--- EXERCISE INSTRUCTIONS ---
Beneath this task is a listing; retype all of it exactly.

--- PROVIDED DATA ---

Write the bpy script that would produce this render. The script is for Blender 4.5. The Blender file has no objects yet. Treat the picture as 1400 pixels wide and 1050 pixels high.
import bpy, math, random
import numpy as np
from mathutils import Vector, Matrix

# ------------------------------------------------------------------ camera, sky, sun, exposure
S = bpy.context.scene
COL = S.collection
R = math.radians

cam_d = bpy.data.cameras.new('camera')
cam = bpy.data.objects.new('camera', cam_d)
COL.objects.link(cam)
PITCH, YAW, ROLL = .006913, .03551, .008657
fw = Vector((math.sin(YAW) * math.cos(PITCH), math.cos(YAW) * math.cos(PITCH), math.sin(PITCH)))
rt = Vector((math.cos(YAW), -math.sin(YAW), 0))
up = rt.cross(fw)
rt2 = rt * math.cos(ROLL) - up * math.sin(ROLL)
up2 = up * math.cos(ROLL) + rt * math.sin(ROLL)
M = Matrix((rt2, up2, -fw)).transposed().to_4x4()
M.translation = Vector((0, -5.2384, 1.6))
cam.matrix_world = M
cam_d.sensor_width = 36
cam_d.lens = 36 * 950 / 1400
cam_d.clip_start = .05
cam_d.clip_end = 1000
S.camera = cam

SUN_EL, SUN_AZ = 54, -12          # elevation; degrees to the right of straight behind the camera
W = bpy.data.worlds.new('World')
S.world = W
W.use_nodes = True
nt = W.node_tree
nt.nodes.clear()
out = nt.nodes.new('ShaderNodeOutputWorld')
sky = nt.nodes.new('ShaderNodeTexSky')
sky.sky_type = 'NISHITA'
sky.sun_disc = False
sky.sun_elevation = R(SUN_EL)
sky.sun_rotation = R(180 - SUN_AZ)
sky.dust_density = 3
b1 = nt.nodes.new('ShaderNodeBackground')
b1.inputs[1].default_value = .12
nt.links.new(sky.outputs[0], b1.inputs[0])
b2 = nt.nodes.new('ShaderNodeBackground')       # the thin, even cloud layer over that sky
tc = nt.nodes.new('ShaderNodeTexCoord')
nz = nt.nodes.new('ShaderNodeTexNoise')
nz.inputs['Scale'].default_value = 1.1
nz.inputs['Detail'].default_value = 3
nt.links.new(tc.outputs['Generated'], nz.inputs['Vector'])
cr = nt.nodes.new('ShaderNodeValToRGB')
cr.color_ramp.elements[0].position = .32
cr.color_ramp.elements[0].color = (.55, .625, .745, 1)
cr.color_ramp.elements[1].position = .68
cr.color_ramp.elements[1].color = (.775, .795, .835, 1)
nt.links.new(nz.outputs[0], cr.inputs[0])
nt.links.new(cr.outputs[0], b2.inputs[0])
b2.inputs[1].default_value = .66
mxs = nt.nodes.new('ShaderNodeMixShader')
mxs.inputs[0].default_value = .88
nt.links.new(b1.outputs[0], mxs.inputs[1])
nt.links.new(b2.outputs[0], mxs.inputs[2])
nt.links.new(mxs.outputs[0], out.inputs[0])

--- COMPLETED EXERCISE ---
Write the bpy script that would produce this render. The script is for Blender 4.5. The Blender file has no objects yet. Treat the picture as 1400 pixels wide and 1050 pixels high.
import bpy, math, random
import numpy as np
from mathutils import Vector, Matrix

# ------------------------------------------------------------------ camera, sky, sun, exposure
S = bpy.context.scene
COL = S.collection
R = math.radians

cam_d = bpy.data.cameras.new('camera')
cam = bpy.data.objects.new('camera', cam_d)
COL.objects.link(cam)
PITCH, YAW, ROLL = .006913, .03551, .008657
fw = Vector((math.sin(YAW) * math.cos(PITCH), math.cos(YAW) * math.cos(PITCH), math.sin(PITCH)))
rt = Vector((math.cos(YAW), -math.sin(YAW), 0))
up = rt.cross(fw)
rt2 = rt * math.cos(ROLL) - up * math.sin(ROLL)
up2 = up * math.cos(ROLL) + rt * math.sin(ROLL)
M = Matrix((rt2, up2, -fw)).transposed().to_4x4()
M.translation = Vector((0, -5.2384, 1.6))
cam.matrix_world = M
cam_d.sensor_width = 36
cam_d.lens = 36 * 950 / 1400
cam_d.clip_start = .05
cam_d.clip_end = 1000
S.camera = cam

SUN_EL, SUN_AZ = 54, -12          # elevation; degrees to the right of straight behind the camera
W = bpy.data.worlds.new('World')
S.world = W
W.use_nodes = True
nt = W.node_tree
nt.nodes.clear()
out = nt.nodes.new('ShaderNodeOutputWorld')
sky = nt.nodes.new('ShaderNodeTexSky')
sky.sky_type = 'NISHITA'
sky.sun_disc = False
sky.sun_elevation = R(SUN_EL)
sky.sun_rotation = R(180 - SUN_AZ)
sky.dust_density = 3
b1 = nt.nodes.new('ShaderNodeBackground')
b1.inputs[1].default_value = .12
nt.links.new(sky.outputs[0], b1.inputs[0])
b2 = nt.nodes.new('ShaderNodeBackground')       # the thin, even cloud layer over that sky
tc = nt.nodes.new('ShaderNodeTexCoord')
nz = nt.nodes.new('ShaderNodeTexNoise')
nz.inputs['Scale'].default_value = 1.1
nz.inputs['Detail'].default_value = 3
nt.links.new(tc.outputs['Generated'], nz.inputs['Vector'])
cr = nt.nodes.new('ShaderNodeValToRGB')
cr.color_ramp.elements[0].position = .32
cr.color_ramp.elements[0].color = (.55, .625, .745, 1)
cr.color_ramp.elements[1].position = .68
cr.color_ramp.elements[1].color = (.775, .795, .835, 1)
nt.links.new(nz.outputs[0], cr.inputs[0])
nt.links.new(cr.outputs[0], b2.inputs[0])
b2.inputs[1].default_value = .66
mxs = nt.nodes.new('ShaderNodeMixShader')
mxs.inputs[0].default_value = .88
nt.links.new(b1.outputs[0], mxs.inputs[1])
nt.links.new(b2.outputs[0], mxs.inputs[2])
nt.links.new(mxs.outputs[0], out.inputs[0])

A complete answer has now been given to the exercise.